De même, pour les postes de directeurs les plus «avantageux», pour ne pas dire «juteux», telle que la direction du budget et de la comptabilité ou la direction des ressources humaines, un «filtre» a été installé en faveur des agents de la même province que le directeur général. Ce n’est pas ce que les tenants de «l’Émergence» avaient promis en 2009. Ici l’égalité des chances, la justice, la reconnaissance administrative, le droit d’accès à la fonction suprême dans cette régie financière n’existent pas. Rempart contre toutes les formes d’exclusion , la cohésion sociale manque à l’appel dans cette administration financière.

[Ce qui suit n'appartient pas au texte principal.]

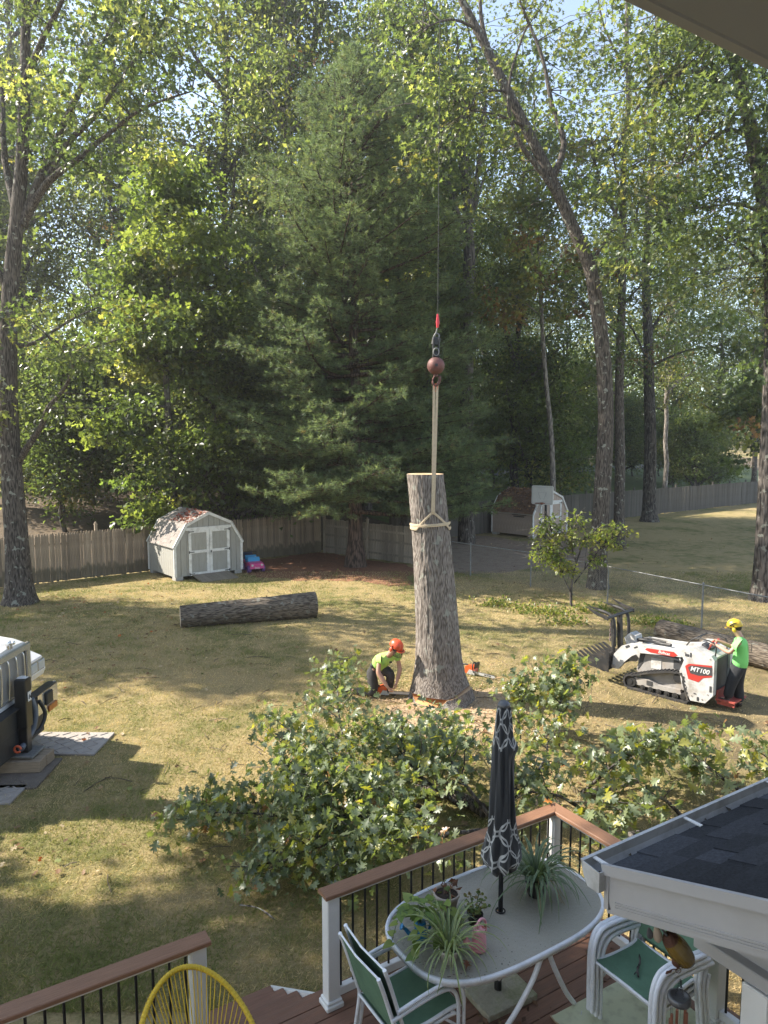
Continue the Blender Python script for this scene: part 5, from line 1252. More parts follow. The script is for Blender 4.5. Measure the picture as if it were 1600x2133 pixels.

Les nombreux discours et tous les appels au vivre-ensemble n’ont pas engendré de progrès dans la lutte contre le tribalisme. En tout cas, pas dans l’administration douanière.

Pour assurer une meilleure cohésion dans l’administration en général, il apparaît urgent de briser ces tabous ! Le vivre-ensemble est à ce prix. Sinon, le clientélisme, le népotisme, la corruption, mais aussi la frustration, ainsi que toutes les formes d’exclusion, auront e de beaux jours devant eux au détriment de l’harmonie sociale.

Le tribalisme est absolument un frein à l’évolution des nations. Ailleurs, on a parlé de «mbochisation» de l’administration (les Mbochis, groupe ethnique du chef de l’Etat du Congo-Brazzaville) et de la «bétisation» du pouvoir (les Bétis, groupe ethnique de Paul Biya au Cameroun) pour dénoncer les choix préférentiels portés sur les postes de dirigeants d’entreprises ou d’administrations et sur le fait que «les meilleurs fromages de la République» soient attribués à la parentèle.

Ces pratiques doivent cesser au Gabon. Car, en définitive, l’harmonie sociale est le levain du développement de la nation. Pour freiner la montée du si fâcheux et si répugnant repli identitaire, les points communs devraient l’emporter sur les différences.